The Japanese government claims that the comfort women issue has been completely settled through the Kono Statement and other arrangements since, including the establishment of the Asian Women’s Fund in 1994, which distributed compensation to victims. The fund was dissolved in 1997.

Park pointed out that the victims and support groups in victim nations, such as in Korea, Taiwan and the Philippines, viewed the Asian Women’s Fund “as a way for the Japanese government to evade its responsibility and express strong opposition to the idea of treating the comfort women as those in need of humanitarian aid.”
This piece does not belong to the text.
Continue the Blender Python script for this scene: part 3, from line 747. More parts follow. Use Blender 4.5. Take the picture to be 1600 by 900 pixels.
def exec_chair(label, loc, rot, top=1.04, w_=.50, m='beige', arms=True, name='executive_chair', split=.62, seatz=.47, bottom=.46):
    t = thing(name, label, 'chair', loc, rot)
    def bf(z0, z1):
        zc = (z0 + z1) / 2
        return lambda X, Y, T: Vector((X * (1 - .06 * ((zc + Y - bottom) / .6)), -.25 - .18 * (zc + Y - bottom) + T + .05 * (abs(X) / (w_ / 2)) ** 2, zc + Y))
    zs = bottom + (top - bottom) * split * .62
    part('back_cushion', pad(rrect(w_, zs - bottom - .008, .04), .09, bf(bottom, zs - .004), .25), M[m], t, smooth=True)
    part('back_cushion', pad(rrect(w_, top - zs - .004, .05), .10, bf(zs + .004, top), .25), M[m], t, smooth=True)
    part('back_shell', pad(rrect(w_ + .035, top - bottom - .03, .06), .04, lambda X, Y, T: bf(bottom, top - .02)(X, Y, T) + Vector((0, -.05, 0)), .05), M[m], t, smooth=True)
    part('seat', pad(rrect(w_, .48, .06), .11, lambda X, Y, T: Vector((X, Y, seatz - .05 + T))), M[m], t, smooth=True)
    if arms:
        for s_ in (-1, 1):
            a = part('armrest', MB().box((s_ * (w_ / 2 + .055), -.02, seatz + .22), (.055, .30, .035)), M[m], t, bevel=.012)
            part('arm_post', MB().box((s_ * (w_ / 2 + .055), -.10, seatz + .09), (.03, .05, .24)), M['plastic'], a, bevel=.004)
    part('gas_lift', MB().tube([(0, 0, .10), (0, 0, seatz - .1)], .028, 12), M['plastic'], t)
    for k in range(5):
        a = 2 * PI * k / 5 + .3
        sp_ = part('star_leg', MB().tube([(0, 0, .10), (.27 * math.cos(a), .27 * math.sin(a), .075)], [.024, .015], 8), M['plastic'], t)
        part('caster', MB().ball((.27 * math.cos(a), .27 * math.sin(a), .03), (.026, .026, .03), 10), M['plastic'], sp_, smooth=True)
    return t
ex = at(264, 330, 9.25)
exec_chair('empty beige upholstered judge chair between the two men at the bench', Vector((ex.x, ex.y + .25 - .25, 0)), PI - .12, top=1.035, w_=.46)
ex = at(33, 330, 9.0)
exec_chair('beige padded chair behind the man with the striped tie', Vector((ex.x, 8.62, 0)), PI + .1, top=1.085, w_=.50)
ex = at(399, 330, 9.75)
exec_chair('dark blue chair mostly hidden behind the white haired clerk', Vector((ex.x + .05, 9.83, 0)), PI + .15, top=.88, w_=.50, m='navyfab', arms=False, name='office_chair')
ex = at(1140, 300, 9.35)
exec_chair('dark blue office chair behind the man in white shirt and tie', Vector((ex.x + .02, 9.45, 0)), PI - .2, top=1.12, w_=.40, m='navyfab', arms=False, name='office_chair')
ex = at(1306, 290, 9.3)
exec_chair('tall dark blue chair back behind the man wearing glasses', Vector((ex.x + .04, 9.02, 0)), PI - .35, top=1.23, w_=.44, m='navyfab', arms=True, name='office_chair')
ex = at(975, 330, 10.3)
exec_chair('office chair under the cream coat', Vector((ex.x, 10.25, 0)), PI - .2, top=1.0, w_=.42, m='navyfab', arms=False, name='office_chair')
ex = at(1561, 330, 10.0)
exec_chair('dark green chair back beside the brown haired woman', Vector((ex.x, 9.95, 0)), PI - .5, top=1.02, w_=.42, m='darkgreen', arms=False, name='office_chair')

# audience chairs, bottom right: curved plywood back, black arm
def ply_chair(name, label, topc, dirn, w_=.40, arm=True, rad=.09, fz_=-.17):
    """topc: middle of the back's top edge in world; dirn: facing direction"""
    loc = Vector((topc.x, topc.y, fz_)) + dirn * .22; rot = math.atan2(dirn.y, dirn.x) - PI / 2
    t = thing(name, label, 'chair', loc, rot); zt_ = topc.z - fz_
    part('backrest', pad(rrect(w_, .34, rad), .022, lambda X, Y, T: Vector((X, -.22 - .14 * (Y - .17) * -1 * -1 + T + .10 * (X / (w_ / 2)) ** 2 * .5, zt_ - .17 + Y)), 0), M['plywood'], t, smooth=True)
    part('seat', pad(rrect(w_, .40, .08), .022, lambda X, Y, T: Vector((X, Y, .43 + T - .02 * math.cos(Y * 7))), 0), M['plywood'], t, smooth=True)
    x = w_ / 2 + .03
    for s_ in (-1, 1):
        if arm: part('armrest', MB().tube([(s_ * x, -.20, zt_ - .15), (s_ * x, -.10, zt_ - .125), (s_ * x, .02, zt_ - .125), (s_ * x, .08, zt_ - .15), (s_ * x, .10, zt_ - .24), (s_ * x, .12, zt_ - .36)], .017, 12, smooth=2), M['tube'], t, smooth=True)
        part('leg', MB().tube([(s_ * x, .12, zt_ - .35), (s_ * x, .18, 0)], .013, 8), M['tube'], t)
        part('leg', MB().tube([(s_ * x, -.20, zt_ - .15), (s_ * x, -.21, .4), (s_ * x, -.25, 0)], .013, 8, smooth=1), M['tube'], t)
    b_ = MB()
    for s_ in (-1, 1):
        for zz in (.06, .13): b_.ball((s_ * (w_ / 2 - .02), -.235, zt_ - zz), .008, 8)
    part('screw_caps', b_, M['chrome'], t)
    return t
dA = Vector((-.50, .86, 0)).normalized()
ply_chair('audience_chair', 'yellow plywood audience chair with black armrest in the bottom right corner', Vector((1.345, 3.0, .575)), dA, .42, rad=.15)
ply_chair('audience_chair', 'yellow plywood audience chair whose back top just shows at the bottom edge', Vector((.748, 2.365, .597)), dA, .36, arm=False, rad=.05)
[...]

He went on to say that the issue of comfort women had also not been discussed when Korea and Japan signed a treaty in 1965 establishing relations and that the two countries have different views on whether the pact actually addressed it.

Park also referred to various international reports and resolutions critical of Japan’s passive stance, such as a 1996 report from the United Nations Sub-Commission on Human Rights that confirmed that Japan was in violation of human rights, and the 2007 resolution unanimously adopted by the U.S. House of Representatives that mandated that the Japanese government apologize for wartime events.

“At present, there are 56 surviving comfort women in Korea, and they are all advanced in years,” said Park. “And this is one of the reasons why Japan has to pay promptly for damages done and make sincere apologies to them.”